The Aspen Cybersecurity Group announced commitments from 15 companies – including Duke Energy, AIG, Apple, Cloudflare, Cyber Threat Alliance, Facebook, Google, IBM, IronNet, Johnson & Johnson, Northrop Grumman, Symantec, Unisys, Verizon and PwC – to address the mounting shortfall in the nation’s cybersecurity workforce.
The Aspen Cybersecurity Group is the nation’s highest-level, multidisciplinary convening of cybersecurity experts.
Co-chaired by IBM CEO Ginni Rometty, Congressman Will Hurd (R-TX), and Lisa Monaco – former White House Homeland Security and Counterterrorism Advisor – the Group comprises 38 business executives, security practitioners, researchers, and former government officials dedicated to devising and executing nonpartisan solutions to cybersecurity challenges. Its mission is to solve, not merely observe, cybersecurity problems.
According to IBM CEO Ginni Rometty, “IBM is proud to co-chair the Aspen Cybersecurity Group’s effort and lead the Group’s workforce initiative.
“By adopting these principles and scaling educational programs where skills matter more than degrees, businesses working together will create new economic opportunity in our communities and address cybercrime, one of the biggest threats facing the public and private sectors today.”
Cybersecurity skills are in short supply; unfilled cybersecurity positions have grown by 50% since 2015.
According to the Aspen Cybersecurity Group’s report on Principles for Growing and Sustaining the Nation’s Cybersecurity Workforce, there will be at least 500,000 unfilled cybersecurity jobs in the United States by 2021. Other research tells a similar story, with one study projecting 3 million cybersecurity job openings around the world by 2021.
Among the Group’s key findings are that employers are leaving large pools of skilled candidates untapped, in part because of overly complex job requirements that disqualify more than 50% of applicants.
Fifteen senior industry representatives in the Aspen Cybersecurity Group are committing to adopt three of the Principles for Growing and Sustaining the Nation’s Cybersecurity Workforce:
- Widen the aperture of candidate pipelines, for example by expanding recruitment focus beyond applicants with four-year degrees or using non-gender biased job descriptions.
- Revitalize job postings to be engaging and to focus on the core requirements; don’t ‘over-spec’ the requirements.
- Make career paths understandable and accessible to current employees and job seekers, referencing models like the National Initiative for Cybersecurity Education (NICE) Cybersecurity Workforce Framework where applicable.
“For many years, the cybersecurity community has been struggling to build a more robust, inclusive cyber workforce pipeline,” said John Carlin, Chair of the Aspen Institute’s Cyber & Technology Program.
“With these commitments, some of the nation’s largest employers will demonstrate the relatively simple measures that others can take to expand their search for cybersecurity talent.
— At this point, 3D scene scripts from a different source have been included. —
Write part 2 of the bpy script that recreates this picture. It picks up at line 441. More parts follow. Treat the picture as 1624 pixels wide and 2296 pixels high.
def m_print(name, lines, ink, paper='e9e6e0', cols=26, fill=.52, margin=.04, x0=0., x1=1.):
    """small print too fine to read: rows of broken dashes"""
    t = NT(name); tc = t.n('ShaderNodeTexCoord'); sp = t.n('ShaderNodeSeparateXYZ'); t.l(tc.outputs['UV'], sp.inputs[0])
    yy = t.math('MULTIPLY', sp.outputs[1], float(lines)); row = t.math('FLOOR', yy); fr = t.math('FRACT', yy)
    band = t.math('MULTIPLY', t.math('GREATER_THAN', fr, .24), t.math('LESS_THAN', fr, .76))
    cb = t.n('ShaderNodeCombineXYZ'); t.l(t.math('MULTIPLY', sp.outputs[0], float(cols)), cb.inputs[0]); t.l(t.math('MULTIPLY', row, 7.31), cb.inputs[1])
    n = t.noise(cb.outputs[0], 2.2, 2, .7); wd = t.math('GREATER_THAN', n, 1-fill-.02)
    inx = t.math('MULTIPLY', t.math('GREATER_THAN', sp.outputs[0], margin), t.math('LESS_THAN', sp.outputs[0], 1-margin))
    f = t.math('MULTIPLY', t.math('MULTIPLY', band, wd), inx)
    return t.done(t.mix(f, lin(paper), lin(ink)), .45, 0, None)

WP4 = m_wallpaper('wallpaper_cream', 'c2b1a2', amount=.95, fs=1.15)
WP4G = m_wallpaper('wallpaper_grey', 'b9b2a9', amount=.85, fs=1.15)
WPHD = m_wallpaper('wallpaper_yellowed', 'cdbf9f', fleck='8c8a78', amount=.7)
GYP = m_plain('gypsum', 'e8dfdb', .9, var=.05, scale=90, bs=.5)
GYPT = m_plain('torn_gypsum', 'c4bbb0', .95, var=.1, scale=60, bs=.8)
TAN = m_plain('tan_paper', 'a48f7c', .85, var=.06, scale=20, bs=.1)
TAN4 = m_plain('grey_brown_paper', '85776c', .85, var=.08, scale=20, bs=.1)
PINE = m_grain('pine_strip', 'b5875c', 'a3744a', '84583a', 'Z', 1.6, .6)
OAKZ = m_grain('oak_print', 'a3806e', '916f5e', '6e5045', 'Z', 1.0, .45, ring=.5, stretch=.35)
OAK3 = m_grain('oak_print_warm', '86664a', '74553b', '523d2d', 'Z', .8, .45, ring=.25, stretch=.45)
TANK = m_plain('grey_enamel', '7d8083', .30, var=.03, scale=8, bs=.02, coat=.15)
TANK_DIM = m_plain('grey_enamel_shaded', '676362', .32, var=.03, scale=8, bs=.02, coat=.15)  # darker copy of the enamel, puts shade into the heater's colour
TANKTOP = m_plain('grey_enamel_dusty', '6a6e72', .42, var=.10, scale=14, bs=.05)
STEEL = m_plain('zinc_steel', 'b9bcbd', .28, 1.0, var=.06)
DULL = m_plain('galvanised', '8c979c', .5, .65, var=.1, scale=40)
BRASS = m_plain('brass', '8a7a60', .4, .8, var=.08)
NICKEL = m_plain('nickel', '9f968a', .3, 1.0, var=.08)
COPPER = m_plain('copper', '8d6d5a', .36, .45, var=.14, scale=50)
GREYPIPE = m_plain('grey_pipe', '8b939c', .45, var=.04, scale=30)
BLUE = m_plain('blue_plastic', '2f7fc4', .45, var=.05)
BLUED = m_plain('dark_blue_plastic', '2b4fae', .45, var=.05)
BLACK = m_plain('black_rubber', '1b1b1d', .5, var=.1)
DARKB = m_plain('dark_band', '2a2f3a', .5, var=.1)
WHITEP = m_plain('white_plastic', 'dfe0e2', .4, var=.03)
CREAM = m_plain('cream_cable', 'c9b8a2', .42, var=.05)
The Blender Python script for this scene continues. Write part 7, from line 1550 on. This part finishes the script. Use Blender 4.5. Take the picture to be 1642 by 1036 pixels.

For example, present hiring practices can overlook potential cybersecurity experts who do not come from a traditional computer science background. We want to change that.”
The Aspen Cybersecurity Group invites other employers in the private and public sectors to join the effort to widen the pool of candidates for roles in cybersecurity and to make the fast-growing, in-demand positions more accessible.